Hay un dolor que puede cortar el aire en dos mitades y hacer que esa separación se convierta en un agravante más de tu insuficiencia respiratoria.
Hay un dolor que tiene nombre y apellidos y la desfachatez de poderse traducir a todos los idiomas y tener tantas acepciones como personas que lo sienten para poder universalizarse. 
Ese dolor, que conozco y he sufrido desde varios ángulos, te anula e inmoviliza durante las primeras horas cual veneno no letal que te administra tu peor enemigo. 

Ese dolor, sin embargo, remite si logras controlarlo. Pierde su fuerza 10 conforme la lucha interna se abre paso en tus entrañas. Se alza un pequeño ejército de supervivientes en tu interior que con ahínco y esfuerzo van rompiendo las 
lianas
que se han ido formando a tu alrededor.
No es fácil, ni rápido, pero con el tiempo has alimentado ese grupo de liberadores con 
autoestima y esperanza, lo que les aporta valor y fuerza en la lucha.

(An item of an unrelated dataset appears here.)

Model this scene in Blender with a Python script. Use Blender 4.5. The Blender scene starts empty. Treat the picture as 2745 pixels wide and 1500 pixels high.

Después viene la calma que sientes tras el desgaste. Empiezas a mover tus músculos según tu propia voluntad y no la de su destructor. El ritmo cardíaco se acompasa y empiezas a aliviarte. Vas recuperando el control de tu cuerpo y alma.
Sabes que es un pequeño triunfo pero que el dolor resurgirá por mucho que lo hayas vencido en este asalto.

Sabes que mientras seas más madre que mujer, más madre que amiga, Madre, más que nada, no dejarás de entablar estas batallas con tan imponente adversario.

Es curioso cómo mientras dejas de moverte puedes asistir a ese espectáculo desde fuera e identificar todos y cada uno de los efectos descritos.

El dolor de la añoranza, la nostalgia, la preocupación, te destruye en su primer ataque pero te hace más fuerte si logras alcanzar la victoria. No desesperes ni tampoco niegues. Volverá. Pero puedes volver también a rehacerte.